There is no definite record of when Lewis began his translation, but references in his letters show he had done considerable work on it by the early nineteen-thirties, and he read parts to the Inklings in the forties. His holograph survives in two notebooks (facsimiles of five pages are reproduced), but these are plainly fair copies (though with some handwritten changes) and there must have been earlier drafts. For instance, the fair copy has the reading, regarding the goddess Juno’s hostility to the Trojan refugees:

Leading them far, for-wandered, over alien foam
—So long was fate in labour with the birth of Rome.”
[Aeneid Book One, lines 32-33; Lost Aeneid 39]
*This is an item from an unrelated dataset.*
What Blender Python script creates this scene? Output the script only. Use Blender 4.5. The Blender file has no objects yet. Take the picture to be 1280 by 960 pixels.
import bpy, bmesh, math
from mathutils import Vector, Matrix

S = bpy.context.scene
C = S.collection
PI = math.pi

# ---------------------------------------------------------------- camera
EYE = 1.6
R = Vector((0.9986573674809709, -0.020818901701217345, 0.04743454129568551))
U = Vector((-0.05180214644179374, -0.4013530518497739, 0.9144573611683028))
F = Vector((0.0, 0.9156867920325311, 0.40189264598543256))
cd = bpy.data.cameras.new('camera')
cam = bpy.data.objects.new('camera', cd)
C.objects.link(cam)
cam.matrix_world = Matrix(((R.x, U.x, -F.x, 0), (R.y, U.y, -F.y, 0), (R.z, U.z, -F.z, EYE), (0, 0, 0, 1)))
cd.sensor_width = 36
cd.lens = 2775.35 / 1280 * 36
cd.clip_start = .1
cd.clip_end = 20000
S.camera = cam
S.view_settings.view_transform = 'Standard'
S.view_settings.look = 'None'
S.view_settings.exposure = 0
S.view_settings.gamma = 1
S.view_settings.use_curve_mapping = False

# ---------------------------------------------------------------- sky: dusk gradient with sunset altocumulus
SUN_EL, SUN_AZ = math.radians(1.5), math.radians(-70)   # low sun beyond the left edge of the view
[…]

But in A Preface to Paradise Lost (1942), while Lewis has the same first line as above, he gives the second line rather as “So mighty was the labour of the birth of Rome” (33). Since the notebooks are not dated we cannot really tell which was the later, emended translation, but we can tell that he expended much thought and care on this project.

Lewis apparently worked on his translation off and on as the spirit moved him. We have all of Book One and substantial portions of Books Two and Six, and occasional passages from the other nine books mostly taken from Lewis’s other writings where he used a quotation from Virgil and translated it (so we see how very often he did that). This edition provides the Latin text with Lewis’s rendering on a facing page, along with summaries of the parts not translated. It makes for a very good reading experience: something more than a summary of the Aeneid along with Lewis’s quite engaging poetry. Those who have no Latin will be able to experience a good epic poem, while those who do (or, like me, have some) will have the additional pleasure of watching Lewis at work.

There is an invaluable “Introduction: C.S. Lewis and Virgil’s Aeneid” by A.T. Reyes, who teaches Greek and Latin at Groton School, Massachusetts, and who helped Fr. Walter Hooper with the numerous classical references in his edition of Lewis’s Collected Letters. It is easy to see why Fr. Hooper thought Dr. Reyes a good choice to prepare this edition, for he is very knowledgeable about Lewis’s work as well as Virgil’s. He has made note for us of every reference to Virgil in Lewis’s essays and letters (no small task) and illuminated the regard this great scholar and lover of literature had for the classical poet. His argument that “Virgil, in fact, is the link that unites Lewis’s life as a Christian apologist and his career as a professor of English literature” (1) is not something I had noticed before, but I think he is right. Lewis thought that there was something more than coincidence in the medieval notion that Virgil’s fourth Eclogue prophesies the birth of Christ (then in the near future), and appreciated the symbolism of his serving as Dante’s guide in the Commedia. And in A Preface to Paradise Lost he makes a substantial case for what he calls “secondary epic” (Virgil’s adding to Homer the idea that an epic should deal with some mighty theme) as a crucial development in literature, and thus (as Dr. Reyes puts it) “central to his [Lewis’s] work as a scholar of medieval and Renaissance English” (9). Moreover, what he saw in the Aeneid was not only the grim depiction of war and death, and not only the idea of Rome as bringer of civilization and peace (supposedly, anyway), but the theme of the “immense costliness of a vocation with the complete conviction that it is worth it” (11, quoted from a letter to Dorothy L. Sayers dated 29 December 1946, Collected Letters, vol. 2.750), and the shared Virgilian and Lewisian theme that in the trials and tribulations of life “One can do no more than trust in divine will” (1). Hence one can see why Fr. Hooper begins his Foreword to this book by saying that “Of all the literary remains of C.S. Lewis published since his death, this is the one that would have pleased him most” (xi).


Works Cited


C.S. Lewis’s Lost Aeneid: Arms and the Exile. Edited with an Introduction by A.T. Reyes. New Haven and London: Yale University Press, 2011. ISBN 978-0-300-16717-7. $27.50.